Probability of Finding Shrubs in Jojoba Acres

[Cyrus]

4)An agronomist has found an average of 2 shrubs per acre of jojoba, which serves as the source for transmission oil. Find the Following probabilities:
a) That 5 plants will be found when the number of acre search is (1) one; (2) two;
or (3) three.
b) That no plants will be found in searching the next (1) .5 acre; (2) 1 acre; or (3)
1.5 acres

I want to just do this, but I don't think I can:

The Agronomist finds an average of 2 shrubs per 1 acre jojoba. μ = 2

The probability is given by: μ = np, hence: p = (μ/n)

a.) (1) p = (2/5) = 0.4 (2) p = (2)/(5/2) = 0.8 (3) p = 1.2


120% does not seem rational. If its going to happen, it should be 100% at most.

 

[pizzasky]

Hi!

First things first,definitions!
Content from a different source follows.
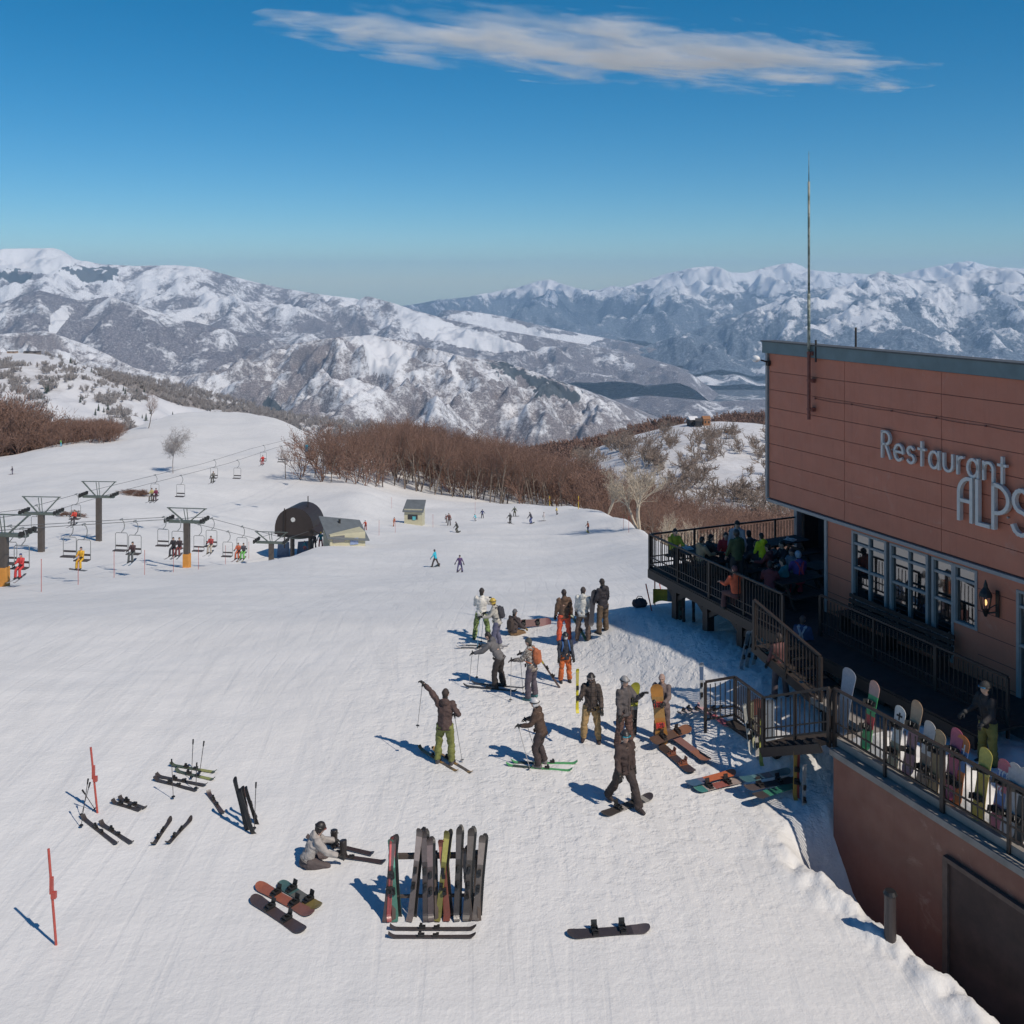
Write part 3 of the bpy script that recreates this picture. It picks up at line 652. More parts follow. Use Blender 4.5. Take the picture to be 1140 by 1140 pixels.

Let X be the random variable for the number of shrubs per acre of jojoba.

In my opinion, X should follow a Poisson distribution, as there is theoretically no limit to the number of shrubs we can find, instead of a Binomial model as seen in your calculations. Hence, X \sim P_0(2)
With this, you should be able to proceed with your working for (a).

As for part (b), I think we should pay some attention to the word "next". This probably means that there is some restriction on the probability. I think the question means that the agronomist should find 5 plants in the first area of land... but which area (1, 2, or 3 acres) should we use?